I might call you later, I’ve got some jeans I could use taken in. So, what inspires you to be a chef?
A lot of things inspire me. And I don’t mean that to sound too esoteric. I could go to another restaurant and be inspired. I could meet somebody that I really just want to be with and think about what I would cook for them. There’s a lot of different things that inspire me.
What do you make of the increased popularity of Southern cuisine on a national level for the past 20 years or so?
I think one of the cool things about Southern cooking is it’s so strongly and deeply rooted in tradition, but we’re always looking at ways to push forward. If you look at Southern cooking, it’s actually pretty interesting. Just as most other cultures, the food that has survived and the food that we equate with ourselves and our region, when we think about Southern food, we think about things like… Well, let’s just take greens for an example. Greens came about because people that owned plantations gave their slaves the lesser cuts of everything. They kept the turnips for themselves, and gave the tops to the slaves.
They kept the pork chops for themselves and gave the slaves the ham hocks, and said, “Figure it out. Make something good.” And that’s the food that’s survived—it’s not turnips and pork chops. It’s greens. That’s what we think about when we think about Southern food. It’s something delicious, out of something that somebody thought was waste. That’s the story of our South, to me.
There’s something about creating a sense of home in really good cooking.
Sure. I mean, in most instances it’s not the food of the kings that we eat, it’s the food of the peasants and the everyday folk. We don’t eat the food of royalty—I’ve got this old cookbook that’s recipes from the different royal eras of France, and nothing has survived. Certainly there’s fancy food, but it’s all rooted in the food that everyday people eat.
So as you take something that starts out as a regional cuisine, and move it geographically a little further from its background, what’s your secret to maintaining authenticity?
[Often] we’ll take our ingredients and do something new with them. Or we’ll take ingredients that we aren’t used to seeing every day, and we’ll do what we do know with them. So there’s a lot of fun to be had, to blur those lines a little bit. [With] markets and availability, everyday things become more global. So it’s just a really fun time to cook. It’s a fun time to tell a story through what you put in a pan. And I like other people’s stories as much as I like my own. I think there’s always a bleeding of culture from one place to the next. I mean, hell, I think our culture changes everyday in the South. You know, a new family moves into a new community, and suddenly that community has a new culture to it, and a new flavor. If you’re really telling the story of the South, it’s not just the old South that you’re telling the story of. That’s merely a part of it.

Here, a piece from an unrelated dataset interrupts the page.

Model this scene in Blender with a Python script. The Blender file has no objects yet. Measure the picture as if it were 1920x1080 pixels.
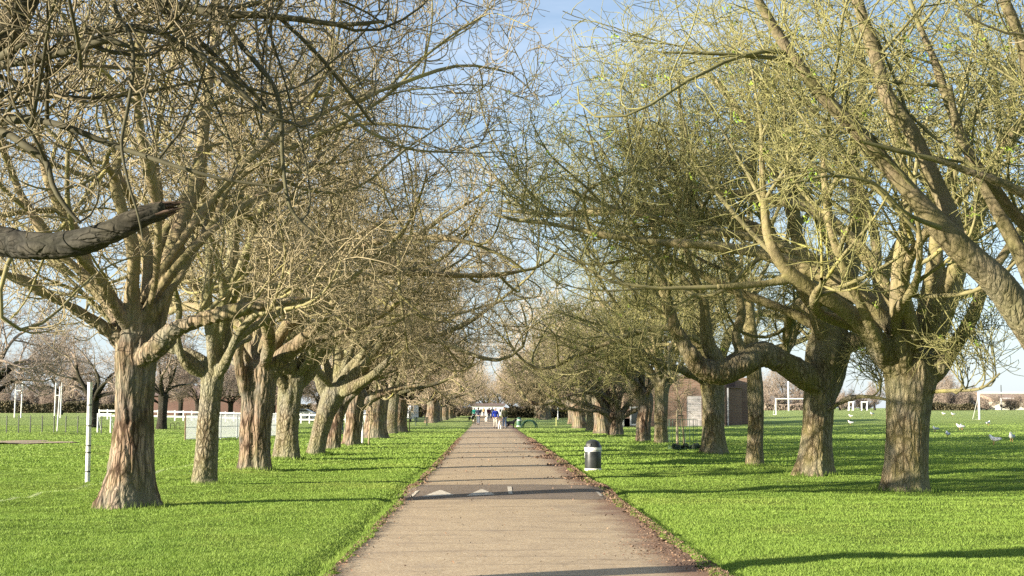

How did you choose Oxford as the location for your new venture?
When I went to school here, about the third day that I was here, I realized how much I wanted to be a part of that community again in my life, when I was a grownup. When that location came about, we jumped at the opportunity. I thought we could be a part of something really awesome. It was kind of a no-brainer.
Do you approach Oxford differently, from opening a restaurant in Memphis or Biloxi?
It’s all about good food, good people, treating people that work with you in an appropriate manner, and giving your all to the people that are coming in. Oxford is a special place, it deserves special attention, and we’re glad to be a part of it. Now I get to spend as much time as I want to in Oxford.
Do you notice any big changes in Oxford since you went to school here?
Anyone can leave for a year, come back, and notice big changes in Oxford. I remember when I was there, Jackson Avenue was one lane each way. Any area, you can come back to and say, “Look how different it is.” Certainly, it’s grown a ton. But it’s the same town, it’s the same spirit. You stop and talk to somebody on the street, and nobody’s in a hurry to move on, no matter how much they’re in a hurry. It’s a great place.